Eva ve Işıl’ın bu işi dert edinip “Adalar Mimoza İnisiyatifi”ni kurduklarını öğreninceye dek de bilmiyordum.
Anlattıklarına göre, mimoza zamanı gelip çattığında, baltasını, keserini kapan bir takım “mimoza avcıları” soluğu Adalar’da mimoza ağaçlarının dibinde alıyor. Ve önlerine gelen mimozaların dallarını, mecburen hızlıca ve son derece vahşice kesip indiriyorlar. Sonra da balyalayıp anakaraya, mezata götürüp satıyorlar. Ve mimozaların maceralı yolculuğu evlerimizdeki vazolarda sona eriyor.
Mimozalar paketlenmiş, mezata gitmeye hazır
Nerden bunlar diye sorduğunuzda, gururla “Ada’dan abla” cevabı geliyor
Her şey 3 yıl önce Eva’nın bahçesindeki, 30 yıllık kendi elleriyle diktiği mimoza ağacının katledilmesiyle başlıyor. Bir gün Eva uyanıyor ki penceresinin önündeki devasa mimozanın tüm dalları kesilmiş, parçalanmış, çiçekleri yok olmuş.
Bu arada Eva Alman. İlk iş yetkililere koşuyor. Başına gelenleri anlatıyor.
Konu çiçek! Haliyle ciddiye alınmıyor. Tabi ki bizler buna şaşırmıyoruz.
Hatta kendisine “abla bu sadece çiçek, yine çıkar, merak etme” gibi tavsiyelerde ve “burası Türkiye, Almanya değil” gibi kıymetli hatırlatmalarda bulunuluyor, evine gönderiliyor.
Karikatür: Murat Öymen
Eva çok üzülüyor ama çetin ceviz. Adanın mimozalarının intikamını almaya karar veriyor. Bir süre sonra Işıl’la tanışıyor. Kafa kafaya verip Ada mimozalarını kurtarmanın yollarını araştırmaya başlıyorlar.
Gelinen noktada hazırladıkları projeyle tüm yetkilileri, kaymakamlığı, belediyeyi ikna etmeyi başarıyorlar. Buna şaşırıyor muyuz? Evet!
O artık “sadece çiçek” değil
Öncelikle mimoza ağacı hak ettiği değere kavuşacak.
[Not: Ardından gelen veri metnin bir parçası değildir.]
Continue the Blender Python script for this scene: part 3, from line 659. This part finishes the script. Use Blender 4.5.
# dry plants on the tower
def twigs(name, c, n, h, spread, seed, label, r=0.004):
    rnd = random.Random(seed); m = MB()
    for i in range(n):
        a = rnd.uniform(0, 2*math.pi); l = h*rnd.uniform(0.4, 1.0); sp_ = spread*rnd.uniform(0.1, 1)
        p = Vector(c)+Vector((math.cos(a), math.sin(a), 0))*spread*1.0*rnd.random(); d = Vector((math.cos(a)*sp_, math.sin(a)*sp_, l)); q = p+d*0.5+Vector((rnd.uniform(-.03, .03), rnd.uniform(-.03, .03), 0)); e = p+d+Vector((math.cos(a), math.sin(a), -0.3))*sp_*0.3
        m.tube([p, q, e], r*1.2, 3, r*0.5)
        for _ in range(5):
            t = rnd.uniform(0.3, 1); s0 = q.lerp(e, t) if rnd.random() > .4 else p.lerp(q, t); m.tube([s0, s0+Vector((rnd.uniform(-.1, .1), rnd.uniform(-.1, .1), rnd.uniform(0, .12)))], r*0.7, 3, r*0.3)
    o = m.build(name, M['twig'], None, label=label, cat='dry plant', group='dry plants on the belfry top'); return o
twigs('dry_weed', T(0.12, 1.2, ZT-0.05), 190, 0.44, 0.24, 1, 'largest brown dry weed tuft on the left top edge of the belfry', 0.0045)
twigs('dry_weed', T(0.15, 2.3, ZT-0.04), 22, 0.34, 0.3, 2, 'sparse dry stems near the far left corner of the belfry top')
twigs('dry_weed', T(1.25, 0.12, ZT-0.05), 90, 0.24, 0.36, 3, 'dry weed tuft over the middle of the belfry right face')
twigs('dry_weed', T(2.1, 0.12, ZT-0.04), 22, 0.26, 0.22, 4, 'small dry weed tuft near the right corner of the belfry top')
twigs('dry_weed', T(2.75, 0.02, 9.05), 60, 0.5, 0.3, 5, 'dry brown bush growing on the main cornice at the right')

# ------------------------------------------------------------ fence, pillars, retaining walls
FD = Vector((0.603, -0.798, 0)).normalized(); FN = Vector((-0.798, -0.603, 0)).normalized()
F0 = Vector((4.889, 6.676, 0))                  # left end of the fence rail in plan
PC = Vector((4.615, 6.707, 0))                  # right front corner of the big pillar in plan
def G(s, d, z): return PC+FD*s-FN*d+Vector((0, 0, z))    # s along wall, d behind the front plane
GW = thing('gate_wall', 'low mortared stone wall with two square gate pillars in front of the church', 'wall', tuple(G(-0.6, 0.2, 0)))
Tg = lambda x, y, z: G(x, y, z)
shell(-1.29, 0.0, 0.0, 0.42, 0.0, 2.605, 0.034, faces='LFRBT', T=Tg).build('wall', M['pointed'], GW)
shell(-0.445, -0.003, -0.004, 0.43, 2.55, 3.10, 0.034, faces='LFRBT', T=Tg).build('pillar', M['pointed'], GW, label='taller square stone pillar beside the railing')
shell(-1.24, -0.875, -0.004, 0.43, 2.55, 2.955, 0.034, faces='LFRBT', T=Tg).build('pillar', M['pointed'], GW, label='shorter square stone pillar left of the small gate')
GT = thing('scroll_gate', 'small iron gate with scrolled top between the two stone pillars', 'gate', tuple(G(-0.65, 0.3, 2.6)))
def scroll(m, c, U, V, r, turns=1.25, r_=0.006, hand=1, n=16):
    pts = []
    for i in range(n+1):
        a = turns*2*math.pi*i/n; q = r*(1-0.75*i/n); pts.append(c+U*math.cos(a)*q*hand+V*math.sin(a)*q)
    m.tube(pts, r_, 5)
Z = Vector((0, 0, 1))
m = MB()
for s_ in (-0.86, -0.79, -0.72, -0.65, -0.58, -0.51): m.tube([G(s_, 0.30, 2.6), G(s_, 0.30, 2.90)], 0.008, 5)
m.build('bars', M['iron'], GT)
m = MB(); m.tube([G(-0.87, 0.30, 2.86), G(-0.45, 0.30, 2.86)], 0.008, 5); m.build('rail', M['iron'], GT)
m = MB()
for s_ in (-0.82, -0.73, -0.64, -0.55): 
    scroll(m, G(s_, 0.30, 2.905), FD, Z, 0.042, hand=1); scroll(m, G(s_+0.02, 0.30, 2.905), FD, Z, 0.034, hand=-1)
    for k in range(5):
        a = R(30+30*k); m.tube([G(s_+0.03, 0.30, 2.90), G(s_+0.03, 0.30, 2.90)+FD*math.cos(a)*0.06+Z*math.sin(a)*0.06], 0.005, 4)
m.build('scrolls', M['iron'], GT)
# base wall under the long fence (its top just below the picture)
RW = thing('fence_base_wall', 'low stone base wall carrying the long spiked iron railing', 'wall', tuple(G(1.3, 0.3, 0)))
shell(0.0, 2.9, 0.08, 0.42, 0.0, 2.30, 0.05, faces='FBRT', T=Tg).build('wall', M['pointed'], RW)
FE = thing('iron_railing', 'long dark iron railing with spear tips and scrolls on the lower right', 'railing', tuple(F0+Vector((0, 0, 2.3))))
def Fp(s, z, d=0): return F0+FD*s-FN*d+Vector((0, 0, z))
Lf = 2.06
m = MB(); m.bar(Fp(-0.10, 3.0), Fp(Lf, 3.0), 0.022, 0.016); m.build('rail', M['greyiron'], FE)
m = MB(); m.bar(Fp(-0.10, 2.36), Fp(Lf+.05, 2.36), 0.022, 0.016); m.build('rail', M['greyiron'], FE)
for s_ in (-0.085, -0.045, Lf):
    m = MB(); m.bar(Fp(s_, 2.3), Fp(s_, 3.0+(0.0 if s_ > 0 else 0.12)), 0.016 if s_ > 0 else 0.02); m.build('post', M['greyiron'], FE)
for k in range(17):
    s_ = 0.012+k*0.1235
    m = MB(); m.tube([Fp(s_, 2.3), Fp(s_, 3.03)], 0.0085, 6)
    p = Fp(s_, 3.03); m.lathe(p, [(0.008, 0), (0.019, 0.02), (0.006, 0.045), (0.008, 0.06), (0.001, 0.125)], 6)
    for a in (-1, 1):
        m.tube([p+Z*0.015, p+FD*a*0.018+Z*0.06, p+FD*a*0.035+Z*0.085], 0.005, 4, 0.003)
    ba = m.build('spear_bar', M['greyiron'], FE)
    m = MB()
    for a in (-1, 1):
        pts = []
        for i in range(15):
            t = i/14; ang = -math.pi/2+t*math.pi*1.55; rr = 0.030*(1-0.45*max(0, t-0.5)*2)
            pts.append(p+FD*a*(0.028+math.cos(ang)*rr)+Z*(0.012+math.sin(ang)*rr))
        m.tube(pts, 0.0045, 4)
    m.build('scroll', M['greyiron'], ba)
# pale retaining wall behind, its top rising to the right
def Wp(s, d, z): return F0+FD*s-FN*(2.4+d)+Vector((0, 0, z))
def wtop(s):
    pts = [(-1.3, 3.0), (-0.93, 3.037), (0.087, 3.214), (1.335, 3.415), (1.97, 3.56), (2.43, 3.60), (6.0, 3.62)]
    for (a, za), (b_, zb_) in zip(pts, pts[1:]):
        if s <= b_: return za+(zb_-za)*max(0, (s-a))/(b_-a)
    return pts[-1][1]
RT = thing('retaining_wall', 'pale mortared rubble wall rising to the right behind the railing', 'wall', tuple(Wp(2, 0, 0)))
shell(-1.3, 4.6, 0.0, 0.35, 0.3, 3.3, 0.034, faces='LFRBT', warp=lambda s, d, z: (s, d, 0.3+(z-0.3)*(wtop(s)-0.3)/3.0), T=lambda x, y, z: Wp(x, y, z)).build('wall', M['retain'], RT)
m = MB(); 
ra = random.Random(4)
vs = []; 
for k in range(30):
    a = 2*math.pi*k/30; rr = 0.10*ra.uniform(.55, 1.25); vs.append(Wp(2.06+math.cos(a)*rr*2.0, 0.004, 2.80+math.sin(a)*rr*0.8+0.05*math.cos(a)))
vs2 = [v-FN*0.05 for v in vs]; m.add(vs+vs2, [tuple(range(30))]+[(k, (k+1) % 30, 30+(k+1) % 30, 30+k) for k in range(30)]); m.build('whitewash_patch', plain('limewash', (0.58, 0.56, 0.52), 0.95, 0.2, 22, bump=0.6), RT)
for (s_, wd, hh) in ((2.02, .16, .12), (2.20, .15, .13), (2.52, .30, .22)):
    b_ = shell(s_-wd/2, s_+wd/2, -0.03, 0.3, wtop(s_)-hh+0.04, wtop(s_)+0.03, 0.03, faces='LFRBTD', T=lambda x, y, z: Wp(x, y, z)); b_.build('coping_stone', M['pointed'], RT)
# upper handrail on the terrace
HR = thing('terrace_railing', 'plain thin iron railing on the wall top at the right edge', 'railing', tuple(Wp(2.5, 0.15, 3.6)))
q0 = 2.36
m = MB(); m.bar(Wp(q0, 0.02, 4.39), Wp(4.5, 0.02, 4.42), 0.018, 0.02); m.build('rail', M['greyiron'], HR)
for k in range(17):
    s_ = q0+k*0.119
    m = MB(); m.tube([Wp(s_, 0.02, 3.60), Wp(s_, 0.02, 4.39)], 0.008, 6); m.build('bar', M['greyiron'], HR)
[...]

O artık “sadece çiçek” değil, Adaların “korunması gereken değeri” olarak kabul edilecek. Olan ağaçlar kayıt altına alınacak ve tescillenecek. Yenileri dikilecek. Mimoza seyir alanları oluşturulacak.
Adalar’da mimoza seyir yerleri oluşturulacak…
Önüne gelen mimozaları kesemeyecek. Çiçekler Adalardan çıkarılamayacak. Bahçıvanlara yetiştirme, kesme, budama, eğitimleri verilecek.
Satış, Adalar’da kurulan mezatlarda, tescilli ağaçlardan alınmış çiçeklerle yapılacak. Sonra isteyen mimozayla istediği yere gitmekte serbest olacak.
Mimoza yetişen ülkelerde yapıldığı gibi mimoza festivali düzenlenecek.
Adaların en durgun aylarını canlandırabilecek, kendi içinde bir ekonomi yaratma potansiyeli olan, Ada halkına yarar sağlayacak kapsamlı bir proje.
Hem Ada sevdalısı bu ikiliyi hem projeye inanmış tüm yetkilileri kutluyorum.
Bu arada mimoza çiçeği 8 Mart Dünya Kadınlar gününün sembolü olarak kabul ediliyor.